▶ [SUPPLIED INFORMATION]

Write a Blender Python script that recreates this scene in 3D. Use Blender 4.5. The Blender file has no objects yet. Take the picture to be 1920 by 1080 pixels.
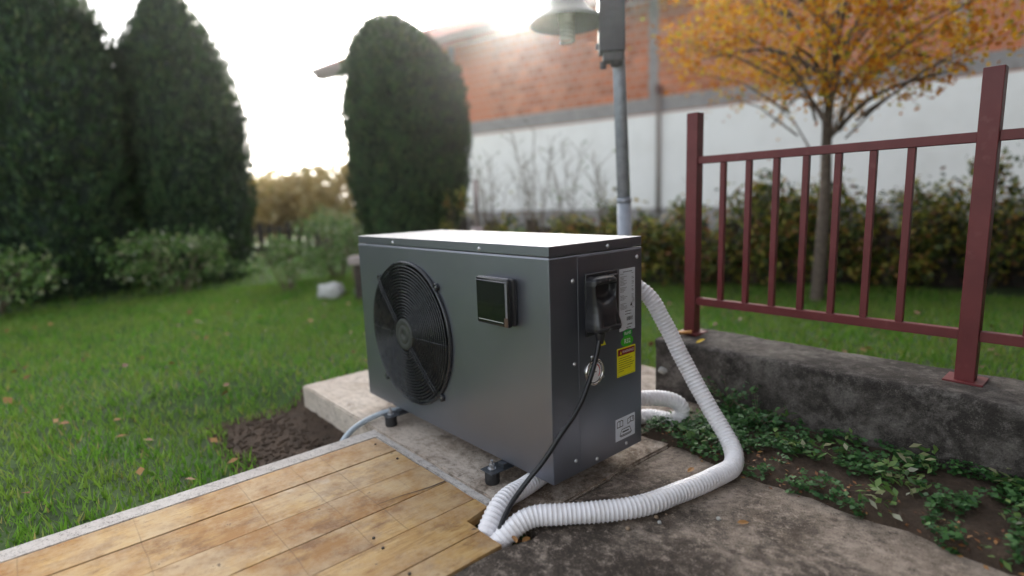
import bpy, bmesh, math, random
import numpy as np
from mathutils import Vector, Matrix, noise

random.seed(7)
rng = np.random.default_rng(7)
S = bpy.context.scene
COL = S.collection
PI = math.pi

# ------------------------------------------------------------------ camera, sky, sun, exposure
cd = bpy.data.cameras.new('camera')
cam = bpy.data.objects.new('camera', cd); COL.objects.link(cam)
S.camera = cam
Rv = Vector((0.65951921, 0.7508764, -0.03491484))
Uv = Vector((-0.09638052, 0.13053672, 0.98674767))
Fv = Vector((-0.7454832, 0.64741393, -0.15846133))
M = Matrix.Identity(4)
for i in range(3):
    M[i][0], M[i][1], M[i][2] = Rv[i], Uv[i], -Fv[i]
M[0][3], M[1][3], M[2][3] = 0.91675, -0.91207, 0.76822
cam.matrix_world = M
cd.sensor_fit = 'HORIZONTAL'; cd.sensor_width = 64.0; cd.lens = 64.0*1039.376/1920
cd.clip_start = 0.05; cd.clip_end = 2000
cd.dof.use_dof = True; cd.dof.focus_distance = 1.48; cd.dof.aperture_fstop = 1.65

SUN_EL, SUN_AZ = math.radians(19.2), math.radians(136.9)      # azimuth counted from +X towards +Y
W = bpy.data.worlds.new('World'); S.world = W; W.use_nodes = True
nt = W.node_tree; nt.nodes.clear()
sky = nt.nodes.new('ShaderNodeTexSky'); sky.sky_type = 'NISHITA'
sky.sun_disc = False; sky.sun_elevation = SUN_EL; sky.sun_rotation = math.radians(90) - SUN_AZ
sky.air_density = 1.0; sky.dust_density = 4.0; sky.ozone_density = 1.0
hs = nt.nodes.new('ShaderNodeHueSaturation'); hs.inputs['Saturation'].default_value = 0.30
bg = nt.nodes.new('ShaderNodeBackground'); bg.inputs['Strength'].default_value = 0.15
wo = nt.nodes.new('ShaderNodeOutputWorld')
nt.links.new(sky.outputs[0], hs.inputs['Color']); nt.links.new(hs.outputs[0], bg.inputs[0]); nt.links.new(bg.outputs[0], wo.inputs[0])

sd = bpy.data.lights.new('sun', 'SUN'); sd.energy = 4.5; sd.angle = math.radians(0.6); sd.color = (1.0, 0.93, 0.82)
sun = bpy.data.objects.new('sun', sd); COL.objects.link(sun)
sdir = Vector((math.cos(SUN_EL)*math.cos(SUN_AZ), math.cos(SUN_EL)*math.sin(SUN_AZ), math.sin(SUN_EL)))
sun.rotation_euler = sdir.to_track_quat('Z', 'Y').to_euler(); sun.location = sdir*60

S.view_settings.view_transform = 'Standard'; S.view_settings.look = 'None'
S.view_settings.exposure = 2.05; S.view_settings.gamma = 1.0; S.view_settings.use_curve_mapping = False

# ------------------------------------------------------------------ helpers: objects
def link(name, me, m=None, parent=None):
    o = bpy.data.objects.new(name, me); COL.objects.link(o)
    if m is not None and me is not None and len(me.materials) == 0:
        for x in (m if isinstance(m, (list, tuple)) else [m]): me.materials.append(x)
    if parent is not None: o.parent = parent
    return o
def tag(o, label=None, cat=None, group=None, kind=None):
    if label: o['label'] = label
    if cat: o['category'] = cat
    if group: o['group'] = group
    if kind: o['kind'] = kind
    return o
def thing(name, label, cat, loc=(0, 0, 0), rz=0, group=None):
    o = bpy.data.objects.new(name, None); COL.objects.link(o); o.empty_display_size = .1
    o.location = loc; o.rotation_euler = (0, 0, rz)
    return tag(o, label, cat, group)
def dup(o, parent=None):
    c = o.copy(); COL.objects.link(c); c.parent = parent
    for ch in [x for x in o.children]: dup(ch, c)
    return c
def mesh_of(bm, name, smooth=False):
    me = bpy.data.meshes.new(name); bm.normal_update(); bm.to_mesh(me); bm.free()
    if smooth: me.polygons.foreach_set('use_smooth', [True]*len(me.polygons))
    return me
def ob(name, bm, m, parent=None, smooth=False, loc=None):
    o = link(name, mesh_of(bm, name, smooth), m, parent)
    if loc: o.location = loc
    return o
def add_box(bm, x0, x1, y0, y1, z0, z1, bev=0, seg=2):
    r = bmesh.ops.create_cube(bm, size=1.0)
    vs = r['verts']
    bmesh.ops.scale(bm, vec=(x1-x0, y1-y0, z1-z0), verts=vs)
    bmesh.ops.translate(bm, vec=((x0+x1)/2, (y0+y1)/2, (z0+z1)/2), verts=vs)
    if bev:
        es = list({e for v in vs for e in v.link_edges})
        bmesh.ops.bevel(bm, geom=es, offset=bev, segments=seg, affect='EDGES', profile=.5)
    return bm
def box(*a, **k): return add_box(bmesh.new(), *a, **k)
def add_cyl(bm, p0, p1, r0, r1=None, n=24, cap=True):
    r1 = r0 if r1 is None else r1
    p0, p1 = Vector(p0), Vector(p1); d = (p1-p0)
    q = d.to_track_quat('Z', 'Y').to_matrix()
    A = [bm.verts.new(p0 + q @ Vector((r0*math.cos(2*PI*i/n), r0*math.sin(2*PI*i/n), 0))) for i in range(n)]
    B = [bm.verts.new(p1 + q @ Vector((r1*math.cos(2*PI*i/n), r1*math.sin(2*PI*i/n), 0))) for i in range(n)]
    for i in range(n): bm.faces.new((A[i], A[(i+1) % n], B[(i+1) % n], B[i]))
    if cap: bm.faces.new(A[::-1]); bm.faces.new(B)
    return bm
def cyl(*a, **k): return add_cyl(bmesh.new(), *a, **k)
def lathe(bm, prof, org=(0, 0, 0), rot=None, n=32, closed=False):
    """prof: list of (r, z)"""
    rot = rot or Matrix.Identity(3); org = Vector(org); rings = []
    for r, z in prof:
        if r < 1e-6: rings.append([bm.verts.new(org + rot @ Vector((0, 0, z)))])
        else: rings.append([bm.verts.new(org + rot @ Vector((r*math.cos(2*PI*i/n), r*math.sin(2*PI*i/n), z))) for i in range(n)])
    for a, b in zip(rings, rings[1:]):
        for i in range(n):
            j = (i+1) % n
            if len(a) == 1 and len(b) == 1: continue
            if len(a) == 1: bm.faces.new((a[0], b[j], b[i]))
            elif len(b) == 1: bm.faces.new((a[i], a[j], b[0]))
            else: bm.faces.new((a[i], a[j], b[j], b[i]))
    return bm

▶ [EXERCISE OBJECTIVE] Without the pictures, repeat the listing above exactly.

▶ [SOLVED EXERCISE]
Write a Blender Python script that recreates this scene in 3D. Use Blender 4.5. The Blender file has no objects yet. Take the picture to be 1920 by 1080 pixels.
import bpy, bmesh, math, random
import numpy as np
from mathutils import Vector, Matrix, noise

random.seed(7)
rng = np.random.default_rng(7)
S = bpy.context.scene
COL = S.collection
PI = math.pi

# ------------------------------------------------------------------ camera, sky, sun, exposure
cd = bpy.data.cameras.new('camera')
cam = bpy.data.objects.new('camera', cd); COL.objects.link(cam)
S.camera = cam
Rv = Vector((0.65951921, 0.7508764, -0.03491484))
Uv = Vector((-0.09638052, 0.13053672, 0.98674767))
Fv = Vector((-0.7454832, 0.64741393, -0.15846133))
M = Matrix.Identity(4)
for i in range(3):
    M[i][0], M[i][1], M[i][2] = Rv[i], Uv[i], -Fv[i]
M[0][3], M[1][3], M[2][3] = 0.91675, -0.91207, 0.76822
cam.matrix_world = M
cd.sensor_fit = 'HORIZONTAL'; cd.sensor_width = 64.0; cd.lens = 64.0*1039.376/1920
cd.clip_start = 0.05; cd.clip_end = 2000
cd.dof.use_dof = True; cd.dof.focus_distance = 1.48; cd.dof.aperture_fstop = 1.65

SUN_EL, SUN_AZ = math.radians(19.2), math.radians(136.9)      # azimuth counted from +X towards +Y
W = bpy.data.worlds.new('World'); S.world = W; W.use_nodes = True
nt = W.node_tree; nt.nodes.clear()
sky = nt.nodes.new('ShaderNodeTexSky'); sky.sky_type = 'NISHITA'
sky.sun_disc = False; sky.sun_elevation = SUN_EL; sky.sun_rotation = math.radians(90) - SUN_AZ
sky.air_density = 1.0; sky.dust_density = 4.0; sky.ozone_density = 1.0
hs = nt.nodes.new('ShaderNodeHueSaturation'); hs.inputs['Saturation'].default_value = 0.30
bg = nt.nodes.new('ShaderNodeBackground'); bg.inputs['Strength'].default_value = 0.15
wo = nt.nodes.new('ShaderNodeOutputWorld')
nt.links.new(sky.outputs[0], hs.inputs['Color']); nt.links.new(hs.outputs[0], bg.inputs[0]); nt.links.new(bg.outputs[0], wo.inputs[0])

sd = bpy.data.lights.new('sun', 'SUN'); sd.energy = 4.5; sd.angle = math.radians(0.6); sd.color = (1.0, 0.93, 0.82)
sun = bpy.data.objects.new('sun', sd); COL.objects.link(sun)
sdir = Vector((math.cos(SUN_EL)*math.cos(SUN_AZ), math.cos(SUN_EL)*math.sin(SUN_AZ), math.sin(SUN_EL)))
sun.rotation_euler = sdir.to_track_quat('Z', 'Y').to_euler(); sun.location = sdir*60

S.view_settings.view_transform = 'Standard'; S.view_settings.look = 'None'
S.view_settings.exposure = 2.05; S.view_settings.gamma = 1.0; S.view_settings.use_curve_mapping = False

# ------------------------------------------------------------------ helpers: objects
def link(name, me, m=None, parent=None):
    o = bpy.data.objects.new(name, me); COL.objects.link(o)
    if m is not None and me is not None and len(me.materials) == 0:
        for x in (m if isinstance(m, (list, tuple)) else [m]): me.materials.append(x)
    if parent is not None: o.parent = parent
    return o
def tag(o, label=None, cat=None, group=None, kind=None):
    if label: o['label'] = label
    if cat: o['category'] = cat
    if group: o['group'] = group
    if kind: o['kind'] = kind
    return o
def thing(name, label, cat, loc=(0, 0, 0), rz=0, group=None):
    o = bpy.data.objects.new(name, None); COL.objects.link(o); o.empty_display_size = .1
    o.location = loc; o.rotation_euler = (0, 0, rz)
    return tag(o, label, cat, group)
def dup(o, parent=None):
    c = o.copy(); COL.objects.link(c); c.parent = parent
    for ch in [x for x in o.children]: dup(ch, c)
    return c
def mesh_of(bm, name, smooth=False):
    me = bpy.data.meshes.new(name); bm.normal_update(); bm.to_mesh(me); bm.free()
    if smooth: me.polygons.foreach_set('use_smooth', [True]*len(me.polygons))
    return me
def ob(name, bm, m, parent=None, smooth=False, loc=None):
    o = link(name, mesh_of(bm, name, smooth), m, parent)
    if loc: o.location = loc
    return o
def add_box(bm, x0, x1, y0, y1, z0, z1, bev=0, seg=2):
    r = bmesh.ops.create_cube(bm, size=1.0)
    vs = r['verts']
    bmesh.ops.scale(bm, vec=(x1-x0, y1-y0, z1-z0), verts=vs)
    bmesh.ops.translate(bm, vec=((x0+x1)/2, (y0+y1)/2, (z0+z1)/2), verts=vs)
    if bev:
        es = list({e for v in vs for e in v.link_edges})
        bmesh.ops.bevel(bm, geom=es, offset=bev, segments=seg, affect='EDGES', profile=.5)
    return bm
def box(*a, **k): return add_box(bmesh.new(), *a, **k)
def add_cyl(bm, p0, p1, r0, r1=None, n=24, cap=True):
    r1 = r0 if r1 is None else r1
    p0, p1 = Vector(p0), Vector(p1); d = (p1-p0)
    q = d.to_track_quat('Z', 'Y').to_matrix()
    A = [bm.verts.new(p0 + q @ Vector((r0*math.cos(2*PI*i/n), r0*math.sin(2*PI*i/n), 0))) for i in range(n)]
    B = [bm.verts.new(p1 + q @ Vector((r1*math.cos(2*PI*i/n), r1*math.sin(2*PI*i/n), 0))) for i in range(n)]
    for i in range(n): bm.faces.new((A[i], A[(i+1) % n], B[(i+1) % n], B[i]))
    if cap: bm.faces.new(A[::-1]); bm.faces.new(B)
    return bm
def cyl(*a, **k): return add_cyl(bmesh.new(), *a, **k)
def lathe(bm, prof, org=(0, 0, 0), rot=None, n=32, closed=False):
    """prof: list of (r, z)"""
    rot = rot or Matrix.Identity(3); org = Vector(org); rings = []
    for r, z in prof:
        if r < 1e-6: rings.append([bm.verts.new(org + rot @ Vector((0, 0, z)))])
        else: rings.append([bm.verts.new(org + rot @ Vector((r*math.cos(2*PI*i/n), r*math.sin(2*PI*i/n), z))) for i in range(n)])
    for a, b in zip(rings, rings[1:]):
        for i in range(n):
            j = (i+1) % n
            if len(a) == 1 and len(b) == 1: continue
            if len(a) == 1: bm.faces.new((a[0], b[j], b[i]))
            elif len(b) == 1: bm.faces.new((a[i], a[j], b[0]))
            else: bm.faces.new((a[i], a[j], b[j], b[i]))
    return bm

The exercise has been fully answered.